My courtship with recorded music occurred in two phases. The first was dominated by Elvis Presley. For reasons I can’t quite fathom, I latched on to Elvis when I saw a television ad for an Elvis calendar when I was five years old. I may have caught a bit of one of his movies some weekend afternoon as well. Whatever the exact catalyst, I asked for (and received) an Elvis record for my 6th or 7th birthday. If memory serves, the opening track was called “That’s All Right” and to say that it lit me up would be an understatement. What had been a strange curiosity became a full-on obsession.

Many a weekend my dad took me to a store in Penn Hills called Grants to buy a different Elvis “single.” “Hound Dog.” “Don’t Be Cruel.” “Return to Sender.” I’d rush home after school every day to rock on the edge of my bed and sing along with Elvis. Thanks to Elvis, I got my first guitar and thanks to Elvis, a desire to perform began to stir in me.

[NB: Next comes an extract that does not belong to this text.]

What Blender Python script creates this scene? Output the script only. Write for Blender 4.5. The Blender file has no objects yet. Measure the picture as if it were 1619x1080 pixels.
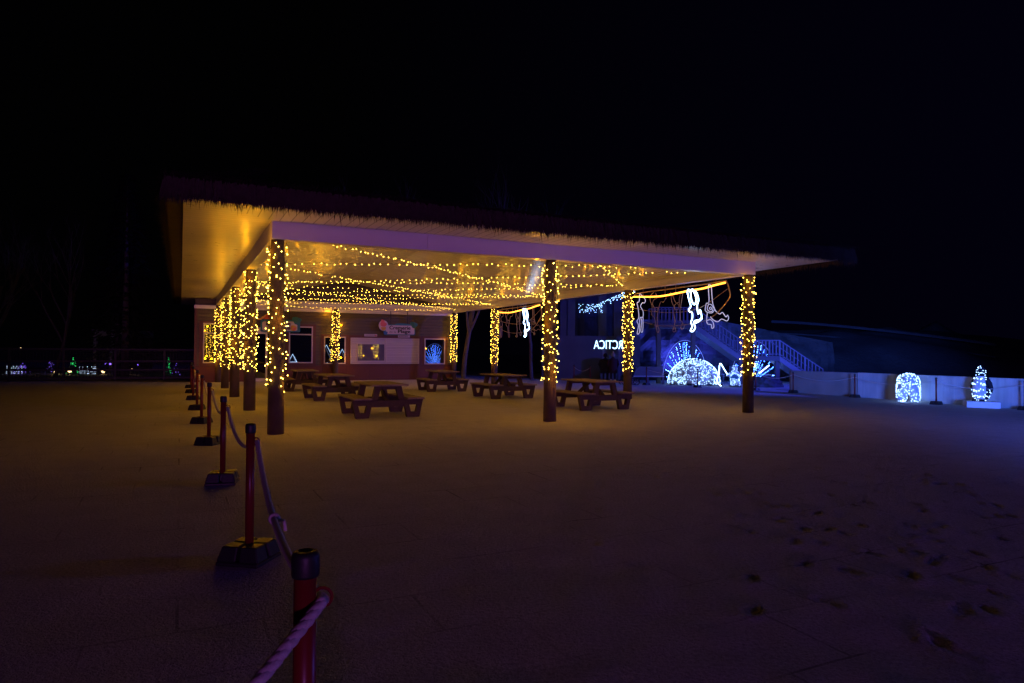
import bpy, bmesh, math, random
from mathutils import Vector, Matrix, noise
random.seed(7)
R = math.radians
sc = bpy.context.scene
COL = sc.collection

# ------------------------------------------------------------------ camera
cam_d = bpy.data.cameras.new('camera'); cam = bpy.data.objects.new('camera', cam_d); COL.objects.link(cam)
cam_d.sensor_width = 36; cam_d.lens = 23.86; cam_d.clip_end = 2000; cam_d.clip_start = .05
cam.matrix_world = Matrix.Translation((0, 0, 1.57)) @ Matrix.Rotation(R(90 + .778), 4, 'X') @ Matrix.Rotation(R(.399), 4, 'Z')
sc.camera = cam
CAM = Vector((0, 0, 1.57))

# ------------------------------------------------------------------ night sky and moonless dusk light
w = bpy.data.worlds.new('World'); sc.world = w; w.use_nodes = True
nt = w.node_tree; nt.nodes.clear()
out = nt.nodes.new('ShaderNodeOutputWorld'); bg = nt.nodes.new('ShaderNodeBackground')
# clear black night with a faint blue glow over the lit park on the right
wtc = nt.nodes.new('ShaderNodeTexCoord'); wsp = nt.nodes.new('ShaderNodeSeparateXYZ'); wmr = nt.nodes.new('ShaderNodeMapRange'); wmx = nt.nodes.new('ShaderNodeMix')
wmx.data_type = 'RGBA'; nt.links.new(wtc.outputs['Generated'], wsp.inputs[0]); nt.links.new(wsp.outputs['X'], wmr.inputs['Value'])
wmr.inputs['From Min'].default_value = -.25; wmr.inputs['From Max'].default_value = .65; nt.links.new(wmr.outputs[0], wmx.inputs['Factor'])
wmx.inputs['A'].default_value = (.00030, .00028, .00042, 1); wmx.inputs['B'].default_value = (.00062, .00040, .0034, 1)
nt.links.new(wmx.outputs['Result'], bg.inputs[0]); bg.inputs[1].default_value = 1.0
nt.links.new(bg.outputs[0], out.inputs[0])

def lamp(name, kind, loc, color, power, size=.3, target=None, angle=None, blend=.6):
    d = bpy.data.lights.new(name, kind); d.color = color; d.energy = power
    if kind in ('POINT', 'SPOT'): d.shadow_soft_size = size
    if kind == 'SPOT': d.spot_size = angle; d.spot_blend = blend
    o = bpy.data.objects.new(name, d); COL.objects.link(o); o.location = loc
    if target: o.rotation_euler = (Vector(target) - Vector(loc)).to_track_quat('-Z', 'Y').to_euler()
    return o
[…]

Cut to 9th grade. I shared a room with my older brother who was on a slightly different music-loving path, one I eventually caught up to. The record that sealed my conversion was Crosby, Stills & Nash – that first one where they are sitting on a couch on a front porch, I think. My previous Elvis obsession transferred directly onto “Suite: Judy Blue Eyes” which became, in a way, my first class in songwriting. Damn. That song. The way it shifted from movement to movement. The exhilarating poetry of the lyrics. The tight yet soaring harmonies. The transcendence of the final shift. I was never the same.

That road splintered into dozens, hundreds, thousands more. CSN led to Neil Young who led to Jackson Brown who led back to David Crosby who steered me on over to Joni Mitchell. Brennan (my brother) didn’t love Bruce Springsteen, but he did (thankfully) get into “Nebraska,” so that secured that chunk of my inspiration-foundation. I inhaled all those records, all of that music, through my ears and my pores and directly into my bloodstream. It was my everything.

And that is what this song is paying homage to!